Compensation expense deferred into the Executive Plan and the Director Plan (together the “Plans”) totaled $0.1 million, $0.3 million and $0.4 million for the years ended December 31, 2016, 2015 and 2014.  The portion of cash compensation deferred by employees and directors under the Plans is invested in fully-vested equity units in the Plans.  One equity unit is the equivalent of one common share.  Equity units and the related dividends will be converted and distributed to the employee or director in the form of common shares at the earlier of his or her elected distribution date or termination of service as an employee or director of the Company.  Distributions from the Plans totaled $0.2 million, less than $0.1 million and $0.2 million, respectively, during the years ended December 31, 2016, 2015 and 2014.  As of December 31, 2016, there were a total of 46,049 equity units with a value of $1.0 million outstanding under the Plans.  The aggregate fair market value of these units at December 31, 2016, based on the closing price of the underlying common shares, was approximately $1.6 million, and the associated deferred tax benefit the Company would recognize if the outstanding units were distributed was $1.1 million as of December 31, 2016.  Common shares are issued from treasury shares upon distribution of equity units from the Plans.
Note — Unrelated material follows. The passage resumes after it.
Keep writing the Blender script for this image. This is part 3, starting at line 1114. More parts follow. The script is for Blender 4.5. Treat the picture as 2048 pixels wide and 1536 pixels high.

Profit Sharing and Retirement Plan
The Company has a profit-sharing and retirement plan that covers substantially all Company employees and permits participants to make contributions to the plan on a pre-tax basis in accordance with the provisions of Section 401(k) of the Internal Revenue Code of 1986, as amended.  Company contributions to the plan are also made at the discretion of the Company’s board of directors based on the Company’s profitability and resulted in a $1.4 million, $1.2 million and $1.0 million expense for the years ended December 31, 2016, 2015 and 2014, respectively.